● **SET TASK**
In the records below, find the line containing "Recreate this scene"; copy exactly that line and all lines after it to the end, and nothing else.

● **SUPPLIED DATA**
┄┄┄┄┄┄
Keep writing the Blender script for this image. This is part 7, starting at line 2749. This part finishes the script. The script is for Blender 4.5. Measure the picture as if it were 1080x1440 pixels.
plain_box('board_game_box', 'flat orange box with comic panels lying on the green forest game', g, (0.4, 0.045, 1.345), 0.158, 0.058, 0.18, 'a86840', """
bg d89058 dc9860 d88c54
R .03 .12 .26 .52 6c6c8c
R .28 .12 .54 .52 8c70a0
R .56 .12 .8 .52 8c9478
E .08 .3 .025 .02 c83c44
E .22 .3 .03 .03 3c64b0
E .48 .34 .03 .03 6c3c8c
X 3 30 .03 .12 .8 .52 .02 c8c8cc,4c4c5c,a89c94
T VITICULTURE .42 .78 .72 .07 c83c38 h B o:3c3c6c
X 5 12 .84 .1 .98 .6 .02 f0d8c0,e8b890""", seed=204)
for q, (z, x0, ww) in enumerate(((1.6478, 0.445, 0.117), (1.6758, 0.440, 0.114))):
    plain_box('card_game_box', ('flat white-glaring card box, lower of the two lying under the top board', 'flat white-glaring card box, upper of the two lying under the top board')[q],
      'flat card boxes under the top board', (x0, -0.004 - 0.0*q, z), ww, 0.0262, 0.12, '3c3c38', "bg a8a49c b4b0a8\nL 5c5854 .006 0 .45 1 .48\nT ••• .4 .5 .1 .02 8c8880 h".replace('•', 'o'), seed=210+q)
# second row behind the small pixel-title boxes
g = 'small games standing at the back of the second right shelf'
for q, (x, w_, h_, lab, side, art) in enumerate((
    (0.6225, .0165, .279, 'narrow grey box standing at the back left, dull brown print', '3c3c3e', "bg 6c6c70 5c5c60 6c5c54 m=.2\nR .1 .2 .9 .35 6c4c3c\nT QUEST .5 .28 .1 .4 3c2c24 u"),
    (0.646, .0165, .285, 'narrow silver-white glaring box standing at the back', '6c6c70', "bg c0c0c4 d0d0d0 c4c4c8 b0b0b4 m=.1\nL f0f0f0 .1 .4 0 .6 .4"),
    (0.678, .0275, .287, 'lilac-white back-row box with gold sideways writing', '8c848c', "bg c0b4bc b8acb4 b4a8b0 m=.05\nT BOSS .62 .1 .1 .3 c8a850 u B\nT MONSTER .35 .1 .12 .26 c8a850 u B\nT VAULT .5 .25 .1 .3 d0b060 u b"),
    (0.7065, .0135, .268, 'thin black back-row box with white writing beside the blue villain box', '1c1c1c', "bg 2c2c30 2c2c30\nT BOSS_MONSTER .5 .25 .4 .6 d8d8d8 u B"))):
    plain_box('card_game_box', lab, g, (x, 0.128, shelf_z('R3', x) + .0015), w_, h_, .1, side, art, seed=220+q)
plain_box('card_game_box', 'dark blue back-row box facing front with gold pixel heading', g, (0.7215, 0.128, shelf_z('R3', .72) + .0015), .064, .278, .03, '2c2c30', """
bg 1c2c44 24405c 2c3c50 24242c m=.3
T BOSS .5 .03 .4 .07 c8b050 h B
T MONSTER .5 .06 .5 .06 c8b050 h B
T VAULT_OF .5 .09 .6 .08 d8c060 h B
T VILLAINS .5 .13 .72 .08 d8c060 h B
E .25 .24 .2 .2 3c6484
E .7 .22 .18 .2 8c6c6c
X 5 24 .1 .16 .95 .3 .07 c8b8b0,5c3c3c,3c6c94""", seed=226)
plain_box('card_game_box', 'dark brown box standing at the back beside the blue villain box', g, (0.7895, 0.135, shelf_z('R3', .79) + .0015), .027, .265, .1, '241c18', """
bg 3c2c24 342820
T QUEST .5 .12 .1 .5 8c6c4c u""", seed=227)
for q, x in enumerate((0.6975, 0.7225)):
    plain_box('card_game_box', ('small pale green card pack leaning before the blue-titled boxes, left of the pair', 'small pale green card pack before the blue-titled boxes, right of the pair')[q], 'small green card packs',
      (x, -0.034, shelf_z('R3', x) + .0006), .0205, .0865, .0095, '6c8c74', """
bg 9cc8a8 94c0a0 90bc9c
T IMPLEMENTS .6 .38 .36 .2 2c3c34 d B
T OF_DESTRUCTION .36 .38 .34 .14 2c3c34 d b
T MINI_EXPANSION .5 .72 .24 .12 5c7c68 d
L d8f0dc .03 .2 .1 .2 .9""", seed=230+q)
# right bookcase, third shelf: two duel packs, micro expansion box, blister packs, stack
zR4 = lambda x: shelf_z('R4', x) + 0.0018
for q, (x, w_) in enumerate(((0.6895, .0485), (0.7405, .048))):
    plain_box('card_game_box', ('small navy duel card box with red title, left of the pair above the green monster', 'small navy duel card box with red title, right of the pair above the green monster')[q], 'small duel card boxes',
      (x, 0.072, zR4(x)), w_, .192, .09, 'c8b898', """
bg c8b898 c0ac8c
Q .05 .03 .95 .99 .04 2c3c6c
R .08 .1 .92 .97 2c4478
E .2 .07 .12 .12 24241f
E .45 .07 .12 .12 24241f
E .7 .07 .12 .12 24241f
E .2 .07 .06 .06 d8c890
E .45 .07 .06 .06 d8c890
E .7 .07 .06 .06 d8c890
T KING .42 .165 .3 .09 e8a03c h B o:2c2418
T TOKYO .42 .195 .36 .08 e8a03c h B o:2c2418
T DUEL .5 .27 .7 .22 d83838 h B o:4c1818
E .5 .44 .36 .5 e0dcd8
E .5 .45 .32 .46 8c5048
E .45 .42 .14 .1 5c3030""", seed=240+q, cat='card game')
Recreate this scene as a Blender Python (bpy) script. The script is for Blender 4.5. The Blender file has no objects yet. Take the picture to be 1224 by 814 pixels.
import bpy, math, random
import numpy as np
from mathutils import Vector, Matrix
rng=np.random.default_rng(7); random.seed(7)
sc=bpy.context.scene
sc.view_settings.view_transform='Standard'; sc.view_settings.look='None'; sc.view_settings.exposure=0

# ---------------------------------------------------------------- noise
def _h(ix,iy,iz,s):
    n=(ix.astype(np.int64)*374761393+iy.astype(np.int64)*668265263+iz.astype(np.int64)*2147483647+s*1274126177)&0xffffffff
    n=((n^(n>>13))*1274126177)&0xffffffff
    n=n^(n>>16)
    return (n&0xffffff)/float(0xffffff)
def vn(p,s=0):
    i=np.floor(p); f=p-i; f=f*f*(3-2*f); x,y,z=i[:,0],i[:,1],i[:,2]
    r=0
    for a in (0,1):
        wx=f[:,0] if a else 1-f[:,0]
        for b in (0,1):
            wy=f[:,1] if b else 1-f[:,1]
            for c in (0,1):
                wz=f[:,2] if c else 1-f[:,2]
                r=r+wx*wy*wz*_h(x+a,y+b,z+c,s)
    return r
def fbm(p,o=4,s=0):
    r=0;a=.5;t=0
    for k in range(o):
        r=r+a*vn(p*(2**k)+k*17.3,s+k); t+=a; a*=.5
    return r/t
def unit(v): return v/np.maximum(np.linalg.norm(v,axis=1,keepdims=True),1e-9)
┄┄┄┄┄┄
● **ANSWER FOR THIS EXERCISE**
Recreate this scene as a Blender Python (bpy) script. The script is for Blender 4.5. The Blender file has no objects yet. Take the picture to be 1224 by 814 pixels.
import bpy, math, random
import numpy as np
from mathutils import Vector, Matrix
rng=np.random.default_rng(7); random.seed(7)
sc=bpy.context.scene
sc.view_settings.view_transform='Standard'; sc.view_settings.look='None'; sc.view_settings.exposure=0

# ---------------------------------------------------------------- noise
def _h(ix,iy,iz,s):
    n=(ix.astype(np.int64)*374761393+iy.astype(np.int64)*668265263+iz.astype(np.int64)*2147483647+s*1274126177)&0xffffffff
    n=((n^(n>>13))*1274126177)&0xffffffff
    n=n^(n>>16)
    return (n&0xffffff)/float(0xffffff)
def vn(p,s=0):
    i=np.floor(p); f=p-i; f=f*f*(3-2*f); x,y,z=i[:,0],i[:,1],i[:,2]
    r=0
    for a in (0,1):
        wx=f[:,0] if a else 1-f[:,0]
        for b in (0,1):
            wy=f[:,1] if b else 1-f[:,1]
            for c in (0,1):
                wz=f[:,2] if c else 1-f[:,2]
                r=r+wx*wy*wz*_h(x+a,y+b,z+c,s)
    return r
def fbm(p,o=4,s=0):
    r=0;a=.5;t=0
    for k in range(o):
        r=r+a*vn(p*(2**k)+k*17.3,s+k); t+=a; a*=.5
    return r/t
def unit(v): return v/np.maximum(np.linalg.norm(v,axis=1,keepdims=True),1e-9)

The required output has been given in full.